### TASK BRIEF
Reproduce exactly the lines from the top of the records below through the line holding "from mathutils import Matrix, Vector".

### DATA FOR PROCESSING
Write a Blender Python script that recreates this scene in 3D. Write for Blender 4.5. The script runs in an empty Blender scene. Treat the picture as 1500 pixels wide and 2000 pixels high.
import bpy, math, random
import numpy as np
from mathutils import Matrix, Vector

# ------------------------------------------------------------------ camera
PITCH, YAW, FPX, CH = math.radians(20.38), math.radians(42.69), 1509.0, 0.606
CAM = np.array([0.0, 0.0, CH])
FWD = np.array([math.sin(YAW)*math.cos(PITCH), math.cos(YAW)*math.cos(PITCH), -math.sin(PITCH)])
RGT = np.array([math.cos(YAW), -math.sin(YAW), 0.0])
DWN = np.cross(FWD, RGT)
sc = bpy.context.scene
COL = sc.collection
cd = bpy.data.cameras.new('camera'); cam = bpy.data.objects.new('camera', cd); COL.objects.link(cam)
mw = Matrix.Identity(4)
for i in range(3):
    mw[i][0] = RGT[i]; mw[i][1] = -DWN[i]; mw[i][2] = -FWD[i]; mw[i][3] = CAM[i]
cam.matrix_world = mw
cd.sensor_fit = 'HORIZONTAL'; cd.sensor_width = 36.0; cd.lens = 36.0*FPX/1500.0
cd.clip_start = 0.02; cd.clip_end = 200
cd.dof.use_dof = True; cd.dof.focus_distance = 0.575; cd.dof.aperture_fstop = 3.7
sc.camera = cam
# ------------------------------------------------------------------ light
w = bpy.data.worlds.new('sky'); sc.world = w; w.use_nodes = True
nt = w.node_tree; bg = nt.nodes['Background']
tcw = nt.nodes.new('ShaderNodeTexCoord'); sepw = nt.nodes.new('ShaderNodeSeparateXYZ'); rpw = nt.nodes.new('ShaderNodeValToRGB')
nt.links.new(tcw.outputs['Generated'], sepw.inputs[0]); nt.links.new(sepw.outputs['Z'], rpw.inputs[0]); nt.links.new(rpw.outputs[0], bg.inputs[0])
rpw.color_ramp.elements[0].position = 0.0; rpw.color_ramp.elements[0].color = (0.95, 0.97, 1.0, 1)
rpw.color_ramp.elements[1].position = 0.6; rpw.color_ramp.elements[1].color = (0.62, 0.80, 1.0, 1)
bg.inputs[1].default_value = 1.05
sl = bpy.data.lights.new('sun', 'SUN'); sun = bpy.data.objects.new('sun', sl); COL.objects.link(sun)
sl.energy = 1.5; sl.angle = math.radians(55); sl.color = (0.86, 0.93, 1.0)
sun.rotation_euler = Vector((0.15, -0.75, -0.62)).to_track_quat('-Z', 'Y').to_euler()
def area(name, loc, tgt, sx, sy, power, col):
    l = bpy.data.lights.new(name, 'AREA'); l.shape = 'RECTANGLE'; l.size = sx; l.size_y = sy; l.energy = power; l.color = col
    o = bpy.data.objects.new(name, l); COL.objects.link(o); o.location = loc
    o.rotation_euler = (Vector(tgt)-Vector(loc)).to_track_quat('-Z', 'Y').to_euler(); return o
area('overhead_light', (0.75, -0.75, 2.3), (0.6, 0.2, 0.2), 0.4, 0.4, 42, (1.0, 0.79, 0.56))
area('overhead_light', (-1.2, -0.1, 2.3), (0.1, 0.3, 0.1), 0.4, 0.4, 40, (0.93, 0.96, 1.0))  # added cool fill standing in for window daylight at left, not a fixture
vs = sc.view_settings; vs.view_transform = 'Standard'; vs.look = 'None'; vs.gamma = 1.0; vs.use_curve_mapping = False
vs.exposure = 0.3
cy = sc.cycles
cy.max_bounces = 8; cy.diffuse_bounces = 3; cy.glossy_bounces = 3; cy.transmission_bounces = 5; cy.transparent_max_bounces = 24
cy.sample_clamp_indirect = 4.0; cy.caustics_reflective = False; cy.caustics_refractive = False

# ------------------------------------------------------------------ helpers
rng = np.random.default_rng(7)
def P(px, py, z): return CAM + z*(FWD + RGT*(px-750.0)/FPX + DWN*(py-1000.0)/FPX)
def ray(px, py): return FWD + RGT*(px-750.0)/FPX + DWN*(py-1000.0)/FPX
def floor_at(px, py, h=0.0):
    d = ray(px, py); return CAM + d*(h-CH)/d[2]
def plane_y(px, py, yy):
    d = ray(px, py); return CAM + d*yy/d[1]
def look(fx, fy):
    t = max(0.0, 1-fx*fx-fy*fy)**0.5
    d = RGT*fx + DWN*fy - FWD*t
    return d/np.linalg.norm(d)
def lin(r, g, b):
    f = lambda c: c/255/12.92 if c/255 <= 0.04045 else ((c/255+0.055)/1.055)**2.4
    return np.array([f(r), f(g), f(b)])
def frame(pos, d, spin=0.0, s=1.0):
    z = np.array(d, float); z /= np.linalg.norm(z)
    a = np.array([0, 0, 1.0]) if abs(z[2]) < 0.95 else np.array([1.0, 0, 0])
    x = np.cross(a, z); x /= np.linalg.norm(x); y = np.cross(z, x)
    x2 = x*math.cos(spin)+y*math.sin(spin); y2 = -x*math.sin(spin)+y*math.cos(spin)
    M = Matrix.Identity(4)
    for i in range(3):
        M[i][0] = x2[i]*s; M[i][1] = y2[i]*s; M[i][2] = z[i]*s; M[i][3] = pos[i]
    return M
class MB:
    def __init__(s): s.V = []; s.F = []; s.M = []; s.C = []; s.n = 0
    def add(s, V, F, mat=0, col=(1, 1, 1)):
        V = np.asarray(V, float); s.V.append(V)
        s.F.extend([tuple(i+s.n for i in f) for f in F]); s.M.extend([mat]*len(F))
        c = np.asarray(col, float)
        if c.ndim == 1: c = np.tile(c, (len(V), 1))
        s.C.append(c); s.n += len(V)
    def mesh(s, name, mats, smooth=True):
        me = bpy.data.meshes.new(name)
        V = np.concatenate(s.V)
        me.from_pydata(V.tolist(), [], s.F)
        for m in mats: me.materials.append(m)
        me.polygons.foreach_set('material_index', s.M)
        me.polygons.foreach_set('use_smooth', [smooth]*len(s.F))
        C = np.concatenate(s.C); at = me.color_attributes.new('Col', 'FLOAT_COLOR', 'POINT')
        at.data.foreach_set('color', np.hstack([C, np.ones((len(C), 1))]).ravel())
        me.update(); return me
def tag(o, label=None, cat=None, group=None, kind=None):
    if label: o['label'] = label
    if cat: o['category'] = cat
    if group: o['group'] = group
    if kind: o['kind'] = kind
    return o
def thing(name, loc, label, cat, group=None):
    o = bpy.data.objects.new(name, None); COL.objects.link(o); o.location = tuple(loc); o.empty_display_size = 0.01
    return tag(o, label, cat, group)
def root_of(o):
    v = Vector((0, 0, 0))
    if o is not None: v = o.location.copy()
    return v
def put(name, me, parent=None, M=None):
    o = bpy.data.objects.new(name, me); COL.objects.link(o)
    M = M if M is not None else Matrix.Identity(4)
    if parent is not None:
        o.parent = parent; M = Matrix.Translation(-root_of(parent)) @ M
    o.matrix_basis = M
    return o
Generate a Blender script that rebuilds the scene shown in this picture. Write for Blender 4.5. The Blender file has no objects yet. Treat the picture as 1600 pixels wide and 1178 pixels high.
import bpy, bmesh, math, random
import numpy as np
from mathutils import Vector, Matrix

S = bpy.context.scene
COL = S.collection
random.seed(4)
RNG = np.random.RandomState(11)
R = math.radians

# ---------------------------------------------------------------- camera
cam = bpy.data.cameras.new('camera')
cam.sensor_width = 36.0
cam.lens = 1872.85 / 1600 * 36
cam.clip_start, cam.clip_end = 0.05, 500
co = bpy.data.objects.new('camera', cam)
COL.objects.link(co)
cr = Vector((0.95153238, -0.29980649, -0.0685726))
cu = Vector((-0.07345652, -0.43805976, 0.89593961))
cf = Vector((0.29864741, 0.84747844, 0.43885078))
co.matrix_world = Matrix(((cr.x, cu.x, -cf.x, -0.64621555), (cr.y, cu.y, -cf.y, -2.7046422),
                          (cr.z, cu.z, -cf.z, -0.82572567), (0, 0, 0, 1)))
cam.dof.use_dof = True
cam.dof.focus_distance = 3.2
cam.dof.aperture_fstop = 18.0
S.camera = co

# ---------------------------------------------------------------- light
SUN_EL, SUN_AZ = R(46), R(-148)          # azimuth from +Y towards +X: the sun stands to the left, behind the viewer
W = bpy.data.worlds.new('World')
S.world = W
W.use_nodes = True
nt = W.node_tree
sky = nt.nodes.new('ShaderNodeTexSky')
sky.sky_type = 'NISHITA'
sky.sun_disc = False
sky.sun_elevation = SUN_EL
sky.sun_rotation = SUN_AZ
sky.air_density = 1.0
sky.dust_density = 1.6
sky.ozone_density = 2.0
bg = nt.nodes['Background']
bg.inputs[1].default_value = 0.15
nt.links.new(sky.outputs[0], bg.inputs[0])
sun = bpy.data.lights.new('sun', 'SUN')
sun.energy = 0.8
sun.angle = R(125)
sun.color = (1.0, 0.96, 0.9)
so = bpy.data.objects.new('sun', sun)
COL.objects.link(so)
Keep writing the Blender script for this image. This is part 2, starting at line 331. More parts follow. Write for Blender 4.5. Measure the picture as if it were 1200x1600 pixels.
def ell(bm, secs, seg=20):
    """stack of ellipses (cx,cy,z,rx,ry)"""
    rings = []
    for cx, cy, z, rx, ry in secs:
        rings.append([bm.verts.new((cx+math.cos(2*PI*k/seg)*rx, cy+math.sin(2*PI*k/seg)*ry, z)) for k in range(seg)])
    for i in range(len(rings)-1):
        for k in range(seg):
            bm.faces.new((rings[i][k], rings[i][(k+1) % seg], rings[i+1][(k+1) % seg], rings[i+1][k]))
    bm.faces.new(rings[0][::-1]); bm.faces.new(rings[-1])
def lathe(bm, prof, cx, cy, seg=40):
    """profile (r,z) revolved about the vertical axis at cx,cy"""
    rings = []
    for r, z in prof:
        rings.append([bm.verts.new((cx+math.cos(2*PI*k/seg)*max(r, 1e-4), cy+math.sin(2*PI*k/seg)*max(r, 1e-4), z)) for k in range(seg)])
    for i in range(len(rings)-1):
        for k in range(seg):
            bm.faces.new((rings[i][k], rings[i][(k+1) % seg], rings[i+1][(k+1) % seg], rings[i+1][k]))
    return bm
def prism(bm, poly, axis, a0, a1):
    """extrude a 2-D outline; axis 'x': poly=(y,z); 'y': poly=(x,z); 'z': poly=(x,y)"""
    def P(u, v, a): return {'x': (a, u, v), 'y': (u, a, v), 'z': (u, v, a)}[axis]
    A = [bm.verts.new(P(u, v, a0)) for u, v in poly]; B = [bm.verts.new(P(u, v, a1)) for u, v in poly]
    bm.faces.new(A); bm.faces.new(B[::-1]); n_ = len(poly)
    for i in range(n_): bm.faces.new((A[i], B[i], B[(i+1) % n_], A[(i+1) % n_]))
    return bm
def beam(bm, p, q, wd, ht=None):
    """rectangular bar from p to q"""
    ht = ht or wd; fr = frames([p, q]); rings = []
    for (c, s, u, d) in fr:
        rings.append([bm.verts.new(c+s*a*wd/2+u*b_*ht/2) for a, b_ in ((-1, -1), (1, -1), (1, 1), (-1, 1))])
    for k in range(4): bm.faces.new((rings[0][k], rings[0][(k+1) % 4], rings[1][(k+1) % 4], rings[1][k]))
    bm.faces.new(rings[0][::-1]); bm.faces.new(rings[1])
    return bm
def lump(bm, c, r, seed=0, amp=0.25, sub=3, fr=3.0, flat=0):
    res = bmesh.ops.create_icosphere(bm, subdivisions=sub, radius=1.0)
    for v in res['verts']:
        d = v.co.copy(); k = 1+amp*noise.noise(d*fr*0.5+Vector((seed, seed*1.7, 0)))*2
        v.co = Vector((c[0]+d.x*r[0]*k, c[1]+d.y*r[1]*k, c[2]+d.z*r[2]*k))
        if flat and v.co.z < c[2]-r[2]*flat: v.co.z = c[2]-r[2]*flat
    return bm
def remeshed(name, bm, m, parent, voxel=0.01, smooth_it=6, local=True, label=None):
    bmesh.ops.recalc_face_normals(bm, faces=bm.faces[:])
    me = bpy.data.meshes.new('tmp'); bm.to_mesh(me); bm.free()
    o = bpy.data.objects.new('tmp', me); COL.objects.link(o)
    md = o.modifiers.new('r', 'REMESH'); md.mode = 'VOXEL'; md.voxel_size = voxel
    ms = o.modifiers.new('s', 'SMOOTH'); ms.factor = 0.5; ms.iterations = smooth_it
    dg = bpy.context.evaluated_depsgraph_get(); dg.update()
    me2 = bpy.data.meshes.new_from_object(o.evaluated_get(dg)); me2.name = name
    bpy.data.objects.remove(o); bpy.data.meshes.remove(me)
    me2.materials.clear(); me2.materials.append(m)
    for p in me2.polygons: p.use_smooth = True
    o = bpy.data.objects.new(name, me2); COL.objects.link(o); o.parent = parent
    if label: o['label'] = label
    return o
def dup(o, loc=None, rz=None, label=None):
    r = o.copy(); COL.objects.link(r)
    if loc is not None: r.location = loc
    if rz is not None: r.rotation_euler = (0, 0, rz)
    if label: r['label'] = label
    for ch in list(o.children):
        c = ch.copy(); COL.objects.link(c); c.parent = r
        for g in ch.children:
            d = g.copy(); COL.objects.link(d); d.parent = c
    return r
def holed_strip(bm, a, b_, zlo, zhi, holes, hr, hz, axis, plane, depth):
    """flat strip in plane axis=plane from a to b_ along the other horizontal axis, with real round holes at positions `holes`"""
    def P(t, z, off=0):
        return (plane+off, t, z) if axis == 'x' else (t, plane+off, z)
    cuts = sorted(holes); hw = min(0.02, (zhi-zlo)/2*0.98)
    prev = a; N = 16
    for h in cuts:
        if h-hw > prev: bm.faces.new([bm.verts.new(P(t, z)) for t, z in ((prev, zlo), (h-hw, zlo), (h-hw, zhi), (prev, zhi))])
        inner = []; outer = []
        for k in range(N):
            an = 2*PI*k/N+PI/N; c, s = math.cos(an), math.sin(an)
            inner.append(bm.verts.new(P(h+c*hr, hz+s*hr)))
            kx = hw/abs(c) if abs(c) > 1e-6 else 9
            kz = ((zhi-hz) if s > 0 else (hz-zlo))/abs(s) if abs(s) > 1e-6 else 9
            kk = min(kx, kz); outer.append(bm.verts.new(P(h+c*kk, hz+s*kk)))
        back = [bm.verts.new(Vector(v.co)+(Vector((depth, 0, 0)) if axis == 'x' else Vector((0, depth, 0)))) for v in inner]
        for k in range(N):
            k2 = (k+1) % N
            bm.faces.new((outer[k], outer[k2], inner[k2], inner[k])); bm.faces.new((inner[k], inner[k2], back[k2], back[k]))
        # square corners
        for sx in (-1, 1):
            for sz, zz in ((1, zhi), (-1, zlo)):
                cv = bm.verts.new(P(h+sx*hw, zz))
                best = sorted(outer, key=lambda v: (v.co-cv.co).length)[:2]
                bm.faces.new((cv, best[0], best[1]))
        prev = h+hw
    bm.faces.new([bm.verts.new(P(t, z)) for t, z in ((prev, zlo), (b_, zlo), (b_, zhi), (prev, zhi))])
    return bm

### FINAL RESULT
Write a Blender Python script that recreates this scene in 3D. Write for Blender 4.5. The script runs in an empty Blender scene. Treat the picture as 1500 pixels wide and 2000 pixels high.
import bpy, math, random
import numpy as np
from mathutils import Matrix, Vector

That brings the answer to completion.